Friuli-Venezia Giulia

As further evidence that there is more viticultural diversity in Italy than perhaps anywhere else on the planet, we give you the Carso — the thin slice of land connecting Trieste to the main mass of Friuli-Venezia Giulia. Officially speaking, this is Italy, but, as is the case all along Italy’s border with Slovenia, the wine culture transcends national boundaries. Winegrowing Carso extends well beyond the border into Slovenia (as does winegrowing Collio further north), and its trio of peculiar local grapes — the whites vitovska and malvasia and a strain of the red refosco known as terrano — are uniquely Slavic contributions to the “Italian” viticultural whole.

Carso is a limestone-rich plateau that extends out from the city of Trieste and reaches toward the Julian Alps to the north. The heavy limestone content of the soils likely gave the zone its name (Carso is thought to be derived from a Celtic word meaning “land of rock”), and it lends the wines, both white and red, a firm acidic backbone and mouthwatering minerality. On the white side, this means flinty, fragrant accompaniments to fresh seafood in Trieste, Muggia, and other fishing towns along Friuli’s Adriatic basin, while the red terrano is a high-acid companion to the heartier, Slavic- and Austrian-inflected food further inland (you’d be surprised how good a tart, tongue-piercing red like terrano can be as a contrast to the richness of stinco di vitello).

Naturally, we’ve got you covered at Babbo, with all three of the Carso’s local grapes finding their way onto our list. I often recommend the white vitovska to Austrian wine lovers, as its chalky minerality and floral aromatics are reminiscent of a good Austrian grüner veltliner. Malvasia istriana is a little weightier white, with a distinctive orange-blossom fruitiness and a slightly oily, waxy texture that sometimes reminds me of viognier. Terrano, on the other hand, is an admittedly tougher sell — since we’ve become conditioned to drink super-extracted red wines with barely perceptible acidity, the tartness of terrano is a little more than most wimpy American palates can take.

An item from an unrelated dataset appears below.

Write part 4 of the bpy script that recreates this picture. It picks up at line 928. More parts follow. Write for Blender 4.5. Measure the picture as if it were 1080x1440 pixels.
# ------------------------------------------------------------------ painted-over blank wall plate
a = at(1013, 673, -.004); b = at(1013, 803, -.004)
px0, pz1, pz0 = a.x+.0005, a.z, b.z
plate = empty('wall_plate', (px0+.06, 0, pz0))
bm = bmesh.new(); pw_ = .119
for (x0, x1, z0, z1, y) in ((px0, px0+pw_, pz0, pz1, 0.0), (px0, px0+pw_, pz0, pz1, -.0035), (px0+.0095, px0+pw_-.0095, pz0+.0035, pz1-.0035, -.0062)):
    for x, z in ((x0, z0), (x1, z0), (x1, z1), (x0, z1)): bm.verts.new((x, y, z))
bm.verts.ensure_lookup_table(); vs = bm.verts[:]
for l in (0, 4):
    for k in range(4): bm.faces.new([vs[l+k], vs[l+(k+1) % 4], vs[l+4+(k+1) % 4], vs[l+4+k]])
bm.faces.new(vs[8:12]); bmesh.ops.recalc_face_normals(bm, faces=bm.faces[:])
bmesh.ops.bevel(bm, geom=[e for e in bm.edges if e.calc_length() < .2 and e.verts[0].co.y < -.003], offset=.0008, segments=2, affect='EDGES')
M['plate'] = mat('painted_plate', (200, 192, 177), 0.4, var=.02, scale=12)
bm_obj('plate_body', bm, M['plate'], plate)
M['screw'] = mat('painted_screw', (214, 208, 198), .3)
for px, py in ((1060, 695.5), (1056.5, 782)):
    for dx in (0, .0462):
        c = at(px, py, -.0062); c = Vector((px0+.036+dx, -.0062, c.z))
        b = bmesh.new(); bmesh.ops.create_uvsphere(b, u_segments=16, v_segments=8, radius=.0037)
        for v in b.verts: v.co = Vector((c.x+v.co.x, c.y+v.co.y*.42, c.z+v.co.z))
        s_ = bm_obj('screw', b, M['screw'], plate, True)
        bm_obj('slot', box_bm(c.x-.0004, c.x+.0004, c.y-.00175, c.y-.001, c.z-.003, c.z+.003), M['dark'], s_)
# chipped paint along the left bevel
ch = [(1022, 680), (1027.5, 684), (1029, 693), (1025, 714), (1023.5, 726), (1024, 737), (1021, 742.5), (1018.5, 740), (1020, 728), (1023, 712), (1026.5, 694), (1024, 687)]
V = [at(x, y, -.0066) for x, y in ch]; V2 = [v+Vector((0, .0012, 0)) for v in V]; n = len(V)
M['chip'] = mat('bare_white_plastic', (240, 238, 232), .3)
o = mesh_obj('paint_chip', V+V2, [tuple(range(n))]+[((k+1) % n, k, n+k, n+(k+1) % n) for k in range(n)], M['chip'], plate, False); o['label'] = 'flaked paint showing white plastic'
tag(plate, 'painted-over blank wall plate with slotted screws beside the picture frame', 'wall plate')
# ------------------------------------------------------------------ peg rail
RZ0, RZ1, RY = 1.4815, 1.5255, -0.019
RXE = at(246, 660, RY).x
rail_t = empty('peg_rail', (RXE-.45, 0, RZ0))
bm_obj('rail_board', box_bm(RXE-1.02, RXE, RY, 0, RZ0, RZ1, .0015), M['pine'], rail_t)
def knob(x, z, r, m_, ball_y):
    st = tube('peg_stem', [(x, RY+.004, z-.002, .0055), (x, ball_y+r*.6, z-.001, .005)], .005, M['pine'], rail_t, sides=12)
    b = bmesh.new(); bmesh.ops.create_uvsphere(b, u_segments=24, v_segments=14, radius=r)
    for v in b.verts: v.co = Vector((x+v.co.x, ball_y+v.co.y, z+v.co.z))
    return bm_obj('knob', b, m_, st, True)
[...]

I’m not saying I’m such a tough guy myself — I can’t really take terrano without some seriously rich food, like Mario’s massive Deconstructed Ossobuco, to tame it. Terrano is a wine for thick-fingered, thick-mustached Slavic guys who work outside for a living, but even a lightweight cork-puller like myself needs a little fortification from time to time. So man up and try some yourself!